Set task:
Output every line below without omitting or altering anything.

Given material:
====

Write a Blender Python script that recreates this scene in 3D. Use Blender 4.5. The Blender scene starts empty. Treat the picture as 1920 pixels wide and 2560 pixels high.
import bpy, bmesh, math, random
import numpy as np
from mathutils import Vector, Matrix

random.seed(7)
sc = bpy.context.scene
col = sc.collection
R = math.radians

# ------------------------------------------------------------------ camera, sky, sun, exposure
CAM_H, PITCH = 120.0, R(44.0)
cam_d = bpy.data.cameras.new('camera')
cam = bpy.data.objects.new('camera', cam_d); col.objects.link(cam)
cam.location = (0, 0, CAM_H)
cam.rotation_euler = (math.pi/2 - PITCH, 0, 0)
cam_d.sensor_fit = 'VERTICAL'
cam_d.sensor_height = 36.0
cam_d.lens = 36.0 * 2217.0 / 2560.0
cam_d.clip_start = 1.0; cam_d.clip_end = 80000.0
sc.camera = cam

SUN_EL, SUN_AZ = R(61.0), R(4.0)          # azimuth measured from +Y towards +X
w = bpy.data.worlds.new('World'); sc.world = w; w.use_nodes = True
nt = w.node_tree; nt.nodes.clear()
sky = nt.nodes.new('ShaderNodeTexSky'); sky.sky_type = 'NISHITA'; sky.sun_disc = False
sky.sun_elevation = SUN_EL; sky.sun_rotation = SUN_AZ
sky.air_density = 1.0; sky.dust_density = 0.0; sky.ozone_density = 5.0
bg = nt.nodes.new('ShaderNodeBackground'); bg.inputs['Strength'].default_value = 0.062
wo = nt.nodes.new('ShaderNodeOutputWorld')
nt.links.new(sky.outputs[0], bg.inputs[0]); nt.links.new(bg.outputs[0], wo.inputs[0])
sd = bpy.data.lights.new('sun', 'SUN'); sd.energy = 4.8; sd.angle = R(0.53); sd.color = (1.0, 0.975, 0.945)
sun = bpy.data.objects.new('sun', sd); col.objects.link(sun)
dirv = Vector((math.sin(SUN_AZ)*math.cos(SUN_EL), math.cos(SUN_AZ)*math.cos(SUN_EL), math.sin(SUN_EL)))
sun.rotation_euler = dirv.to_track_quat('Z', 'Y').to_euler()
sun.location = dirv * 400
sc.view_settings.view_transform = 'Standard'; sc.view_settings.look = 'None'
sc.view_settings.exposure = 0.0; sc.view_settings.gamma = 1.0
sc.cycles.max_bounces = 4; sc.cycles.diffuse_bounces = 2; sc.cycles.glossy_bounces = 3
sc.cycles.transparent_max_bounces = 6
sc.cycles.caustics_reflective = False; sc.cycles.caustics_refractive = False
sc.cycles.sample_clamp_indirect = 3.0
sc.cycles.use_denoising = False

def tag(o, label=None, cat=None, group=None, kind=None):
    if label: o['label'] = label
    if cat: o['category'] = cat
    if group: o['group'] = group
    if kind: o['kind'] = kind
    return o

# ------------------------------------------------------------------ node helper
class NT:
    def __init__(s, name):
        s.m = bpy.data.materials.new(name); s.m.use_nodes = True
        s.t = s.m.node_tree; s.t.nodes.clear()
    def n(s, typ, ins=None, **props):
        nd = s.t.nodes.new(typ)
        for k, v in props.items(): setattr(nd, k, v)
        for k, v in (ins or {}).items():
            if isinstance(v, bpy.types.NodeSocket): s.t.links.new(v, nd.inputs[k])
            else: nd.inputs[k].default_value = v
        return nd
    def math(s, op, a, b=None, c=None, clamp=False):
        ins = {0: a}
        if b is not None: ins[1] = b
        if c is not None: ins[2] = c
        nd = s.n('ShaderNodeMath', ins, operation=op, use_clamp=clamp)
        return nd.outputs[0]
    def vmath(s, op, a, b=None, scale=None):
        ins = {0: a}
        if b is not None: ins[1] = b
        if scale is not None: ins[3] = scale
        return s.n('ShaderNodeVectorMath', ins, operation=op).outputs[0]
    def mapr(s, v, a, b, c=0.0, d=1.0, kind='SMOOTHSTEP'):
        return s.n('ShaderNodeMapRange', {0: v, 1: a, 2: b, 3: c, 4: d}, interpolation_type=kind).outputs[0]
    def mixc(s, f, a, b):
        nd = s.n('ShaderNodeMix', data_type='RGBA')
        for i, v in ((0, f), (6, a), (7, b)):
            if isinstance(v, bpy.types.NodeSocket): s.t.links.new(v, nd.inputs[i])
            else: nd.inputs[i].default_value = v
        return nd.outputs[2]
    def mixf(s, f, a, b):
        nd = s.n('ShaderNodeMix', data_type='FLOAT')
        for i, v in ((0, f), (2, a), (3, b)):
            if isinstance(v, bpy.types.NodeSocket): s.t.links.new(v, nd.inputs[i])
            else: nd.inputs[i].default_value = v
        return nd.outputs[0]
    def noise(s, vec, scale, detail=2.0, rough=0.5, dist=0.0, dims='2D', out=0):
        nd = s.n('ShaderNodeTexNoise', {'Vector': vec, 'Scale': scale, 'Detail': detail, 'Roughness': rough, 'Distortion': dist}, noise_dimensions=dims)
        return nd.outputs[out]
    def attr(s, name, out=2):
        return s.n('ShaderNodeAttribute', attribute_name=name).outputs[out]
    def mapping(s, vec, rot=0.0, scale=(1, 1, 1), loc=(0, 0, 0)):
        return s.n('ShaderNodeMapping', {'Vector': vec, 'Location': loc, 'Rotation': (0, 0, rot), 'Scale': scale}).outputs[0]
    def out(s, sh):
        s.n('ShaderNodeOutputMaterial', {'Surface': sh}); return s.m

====

Solved exercise:
Write a Blender Python script that recreates this scene in 3D. Use Blender 4.5. The Blender scene starts empty. Treat the picture as 1920 pixels wide and 2560 pixels high.
import bpy, bmesh, math, random
import numpy as np
from mathutils import Vector, Matrix

random.seed(7)
sc = bpy.context.scene
col = sc.collection
R = math.radians

# ------------------------------------------------------------------ camera, sky, sun, exposure
CAM_H, PITCH = 120.0, R(44.0)
cam_d = bpy.data.cameras.new('camera')
cam = bpy.data.objects.new('camera', cam_d); col.objects.link(cam)
cam.location = (0, 0, CAM_H)
cam.rotation_euler = (math.pi/2 - PITCH, 0, 0)
cam_d.sensor_fit = 'VERTICAL'
cam_d.sensor_height = 36.0
cam_d.lens = 36.0 * 2217.0 / 2560.0
cam_d.clip_start = 1.0; cam_d.clip_end = 80000.0
sc.camera = cam

SUN_EL, SUN_AZ = R(61.0), R(4.0)          # azimuth measured from +Y towards +X
w = bpy.data.worlds.new('World'); sc.world = w; w.use_nodes = True
nt = w.node_tree; nt.nodes.clear()
sky = nt.nodes.new('ShaderNodeTexSky'); sky.sky_type = 'NISHITA'; sky.sun_disc = False
sky.sun_elevation = SUN_EL; sky.sun_rotation = SUN_AZ
sky.air_density = 1.0; sky.dust_density = 0.0; sky.ozone_density = 5.0
bg = nt.nodes.new('ShaderNodeBackground'); bg.inputs['Strength'].default_value = 0.062
wo = nt.nodes.new('ShaderNodeOutputWorld')
nt.links.new(sky.outputs[0], bg.inputs[0]); nt.links.new(bg.outputs[0], wo.inputs[0])
sd = bpy.data.lights.new('sun', 'SUN'); sd.energy = 4.8; sd.angle = R(0.53); sd.color = (1.0, 0.975, 0.945)
sun = bpy.data.objects.new('sun', sd); col.objects.link(sun)
dirv = Vector((math.sin(SUN_AZ)*math.cos(SUN_EL), math.cos(SUN_AZ)*math.cos(SUN_EL), math.sin(SUN_EL)))
sun.rotation_euler = dirv.to_track_quat('Z', 'Y').to_euler()
sun.location = dirv * 400
sc.view_settings.view_transform = 'Standard'; sc.view_settings.look = 'None'
sc.view_settings.exposure = 0.0; sc.view_settings.gamma = 1.0
sc.cycles.max_bounces = 4; sc.cycles.diffuse_bounces = 2; sc.cycles.glossy_bounces = 3
sc.cycles.transparent_max_bounces = 6
sc.cycles.caustics_reflective = False; sc.cycles.caustics_refractive = False
sc.cycles.sample_clamp_indirect = 3.0
sc.cycles.use_denoising = False

def tag(o, label=None, cat=None, group=None, kind=None):
    if label: o['label'] = label
    if cat: o['category'] = cat
    if group: o['group'] = group
    if kind: o['kind'] = kind
    return o

# ------------------------------------------------------------------ node helper
class NT:
    def __init__(s, name):
        s.m = bpy.data.materials.new(name); s.m.use_nodes = True
        s.t = s.m.node_tree; s.t.nodes.clear()
    def n(s, typ, ins=None, **props):
        nd = s.t.nodes.new(typ)
        for k, v in props.items(): setattr(nd, k, v)
        for k, v in (ins or {}).items():
            if isinstance(v, bpy.types.NodeSocket): s.t.links.new(v, nd.inputs[k])
            else: nd.inputs[k].default_value = v
        return nd
    def math(s, op, a, b=None, c=None, clamp=False):
        ins = {0: a}
        if b is not None: ins[1] = b
        if c is not None: ins[2] = c
        nd = s.n('ShaderNodeMath', ins, operation=op, use_clamp=clamp)
        return nd.outputs[0]
    def vmath(s, op, a, b=None, scale=None):
        ins = {0: a}
        if b is not None: ins[1] = b
        if scale is not None: ins[3] = scale
        return s.n('ShaderNodeVectorMath', ins, operation=op).outputs[0]
    def mapr(s, v, a, b, c=0.0, d=1.0, kind='SMOOTHSTEP'):
        return s.n('ShaderNodeMapRange', {0: v, 1: a, 2: b, 3: c, 4: d}, interpolation_type=kind).outputs[0]
    def mixc(s, f, a, b):
        nd = s.n('ShaderNodeMix', data_type='RGBA')
        for i, v in ((0, f), (6, a), (7, b)):
            if isinstance(v, bpy.types.NodeSocket): s.t.links.new(v, nd.inputs[i])
            else: nd.inputs[i].default_value = v
        return nd.outputs[2]
    def mixf(s, f, a, b):
        nd = s.n('ShaderNodeMix', data_type='FLOAT')
        for i, v in ((0, f), (2, a), (3, b)):
            if isinstance(v, bpy.types.NodeSocket): s.t.links.new(v, nd.inputs[i])
            else: nd.inputs[i].default_value = v
        return nd.outputs[0]
    def noise(s, vec, scale, detail=2.0, rough=0.5, dist=0.0, dims='2D', out=0):
        nd = s.n('ShaderNodeTexNoise', {'Vector': vec, 'Scale': scale, 'Detail': detail, 'Roughness': rough, 'Distortion': dist}, noise_dimensions=dims)
        return nd.outputs[out]
    def attr(s, name, out=2):
        return s.n('ShaderNodeAttribute', attribute_name=name).outputs[out]
    def mapping(s, vec, rot=0.0, scale=(1, 1, 1), loc=(0, 0, 0)):
        return s.n('ShaderNodeMapping', {'Vector': vec, 'Location': loc, 'Rotation': (0, 0, rot), 'Scale': scale}).outputs[0]
    def out(s, sh):
        s.n('ShaderNodeOutputMaterial', {'Surface': sh}); return s.m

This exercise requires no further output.